Third, the New York Times’s endorsement still carries a lot of weight, which is unfortunate because it is clearly compromised. Goldman got the bump from the Times last week, which led to a rash of stories about his personal connections to the Sulzberger family, which owns and runs the venerable Grey Lady.
These are remarkably wealthy people from elite circles who attend private schools and black tie gala fundraisers together, and there’s no solidarity like upper-class solidarity.
Florida
OK, now for some good news: Maxwell Alejandro Frost, the 25-year-old progressive activist who we interviewed and endorsed several months ago, won his primary in FL-10. Given the district’s solid blue lean, he is very likely headed to become the youngest member of Congress.
You can read our piece with the future congressman here.

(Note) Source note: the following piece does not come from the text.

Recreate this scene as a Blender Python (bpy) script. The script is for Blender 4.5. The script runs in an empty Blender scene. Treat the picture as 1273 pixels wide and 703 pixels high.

In more good Florida election news, Rep. Michele Rayner, a friend of this newsletter, won a competitive primary in her newly configured district and will likely head back to the state House.
And in terrible news, Ron DeSantis’s goon squad of far-right school board picks nearly ran the table, taking 24 of 29 elections statewide. That includes flipping the school board in Miami-Dade County, a traditionally Democratic stronghold that has been moving right in recent years. As the big story we ran this past Sunday outlined, public schools in Florida are already under siege.
On the bright side, a fair number of QAnon-aligned Republicans lost their primaries for state legislature and Congress today, including the brazenly white supremacist election denier Lara Loomer. Unfortunately, because she’s an election denier, she’s not exactly willing to acknowledge this defeat:
It was a close race, so Loomer is going to demand a recount and then raise a lot of money off the fringe sickos that follow her. It’s the classic right-wing grift playing out again in real-time.